## Task statement
Would you return all of this data exactly, leaving nothing out?

## Dataset section

** begin **

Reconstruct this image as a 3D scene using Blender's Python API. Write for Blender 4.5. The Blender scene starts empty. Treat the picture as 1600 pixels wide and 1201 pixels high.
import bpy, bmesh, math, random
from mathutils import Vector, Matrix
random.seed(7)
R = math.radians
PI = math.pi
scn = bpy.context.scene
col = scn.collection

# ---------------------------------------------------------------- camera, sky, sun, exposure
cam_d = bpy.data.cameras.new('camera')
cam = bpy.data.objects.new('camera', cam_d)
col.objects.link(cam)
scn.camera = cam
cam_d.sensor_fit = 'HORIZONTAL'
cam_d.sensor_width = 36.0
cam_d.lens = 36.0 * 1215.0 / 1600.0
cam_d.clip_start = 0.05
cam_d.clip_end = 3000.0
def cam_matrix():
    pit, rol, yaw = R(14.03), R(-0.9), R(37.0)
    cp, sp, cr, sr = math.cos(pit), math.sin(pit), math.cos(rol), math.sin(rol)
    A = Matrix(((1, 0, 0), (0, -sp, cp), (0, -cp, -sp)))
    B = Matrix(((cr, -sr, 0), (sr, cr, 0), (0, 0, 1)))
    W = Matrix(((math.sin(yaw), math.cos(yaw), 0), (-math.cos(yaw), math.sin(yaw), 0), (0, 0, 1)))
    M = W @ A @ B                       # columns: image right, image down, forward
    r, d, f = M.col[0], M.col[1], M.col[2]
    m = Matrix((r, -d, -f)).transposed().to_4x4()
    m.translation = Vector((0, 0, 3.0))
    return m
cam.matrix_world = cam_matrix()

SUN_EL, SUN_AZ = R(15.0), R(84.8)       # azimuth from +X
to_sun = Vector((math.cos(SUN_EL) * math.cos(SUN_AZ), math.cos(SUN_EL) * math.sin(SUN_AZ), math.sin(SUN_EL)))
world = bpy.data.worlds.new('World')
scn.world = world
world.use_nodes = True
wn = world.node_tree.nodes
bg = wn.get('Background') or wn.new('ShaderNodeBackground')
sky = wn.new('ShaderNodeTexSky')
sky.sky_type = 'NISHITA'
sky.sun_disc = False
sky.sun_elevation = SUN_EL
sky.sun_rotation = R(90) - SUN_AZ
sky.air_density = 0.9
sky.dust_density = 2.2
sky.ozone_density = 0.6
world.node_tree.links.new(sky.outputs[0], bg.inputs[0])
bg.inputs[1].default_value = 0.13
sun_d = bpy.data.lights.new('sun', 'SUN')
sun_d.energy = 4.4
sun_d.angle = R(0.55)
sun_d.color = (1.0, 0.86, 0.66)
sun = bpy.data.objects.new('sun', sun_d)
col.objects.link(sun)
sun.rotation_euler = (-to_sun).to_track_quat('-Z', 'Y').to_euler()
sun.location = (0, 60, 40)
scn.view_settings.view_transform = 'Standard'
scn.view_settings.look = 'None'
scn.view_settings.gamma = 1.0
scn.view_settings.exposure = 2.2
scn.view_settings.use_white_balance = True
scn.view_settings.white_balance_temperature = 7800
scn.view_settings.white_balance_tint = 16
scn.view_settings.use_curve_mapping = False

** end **

## Written solution
Reconstruct this image as a 3D scene using Blender's Python API. Write for Blender 4.5. The Blender scene starts empty. Treat the picture as 1600 pixels wide and 1201 pixels high.
import bpy, bmesh, math, random
from mathutils import Vector, Matrix
random.seed(7)
R = math.radians
PI = math.pi
scn = bpy.context.scene
col = scn.collection

# ---------------------------------------------------------------- camera, sky, sun, exposure
cam_d = bpy.data.cameras.new('camera')
cam = bpy.data.objects.new('camera', cam_d)
col.objects.link(cam)
scn.camera = cam
cam_d.sensor_fit = 'HORIZONTAL'
cam_d.sensor_width = 36.0
cam_d.lens = 36.0 * 1215.0 / 1600.0
cam_d.clip_start = 0.05
cam_d.clip_end = 3000.0
def cam_matrix():
    pit, rol, yaw = R(14.03), R(-0.9), R(37.0)
    cp, sp, cr, sr = math.cos(pit), math.sin(pit), math.cos(rol), math.sin(rol)
    A = Matrix(((1, 0, 0), (0, -sp, cp), (0, -cp, -sp)))
    B = Matrix(((cr, -sr, 0), (sr, cr, 0), (0, 0, 1)))
    W = Matrix(((math.sin(yaw), math.cos(yaw), 0), (-math.cos(yaw), math.sin(yaw), 0), (0, 0, 1)))
    M = W @ A @ B                       # columns: image right, image down, forward
    r, d, f = M.col[0], M.col[1], M.col[2]
    m = Matrix((r, -d, -f)).transposed().to_4x4()
    m.translation = Vector((0, 0, 3.0))
    return m
cam.matrix_world = cam_matrix()

SUN_EL, SUN_AZ = R(15.0), R(84.8)       # azimuth from +X
to_sun = Vector((math.cos(SUN_EL) * math.cos(SUN_AZ), math.cos(SUN_EL) * math.sin(SUN_AZ), math.sin(SUN_EL)))
world = bpy.data.worlds.new('World')
scn.world = world
world.use_nodes = True
wn = world.node_tree.nodes
bg = wn.get('Background') or wn.new('ShaderNodeBackground')
sky = wn.new('ShaderNodeTexSky')
sky.sky_type = 'NISHITA'
sky.sun_disc = False
sky.sun_elevation = SUN_EL
sky.sun_rotation = R(90) - SUN_AZ
sky.air_density = 0.9
sky.dust_density = 2.2
sky.ozone_density = 0.6
world.node_tree.links.new(sky.outputs[0], bg.inputs[0])
bg.inputs[1].default_value = 0.13
sun_d = bpy.data.lights.new('sun', 'SUN')
sun_d.energy = 4.4
sun_d.angle = R(0.55)
sun_d.color = (1.0, 0.86, 0.66)
sun = bpy.data.objects.new('sun', sun_d)
col.objects.link(sun)
sun.rotation_euler = (-to_sun).to_track_quat('-Z', 'Y').to_euler()
sun.location = (0, 60, 40)
scn.view_settings.view_transform = 'Standard'
scn.view_settings.look = 'None'
scn.view_settings.gamma = 1.0
scn.view_settings.exposure = 2.2
scn.view_settings.use_white_balance = True
scn.view_settings.white_balance_temperature = 7800
scn.view_settings.white_balance_tint = 16
scn.view_settings.use_curve_mapping = False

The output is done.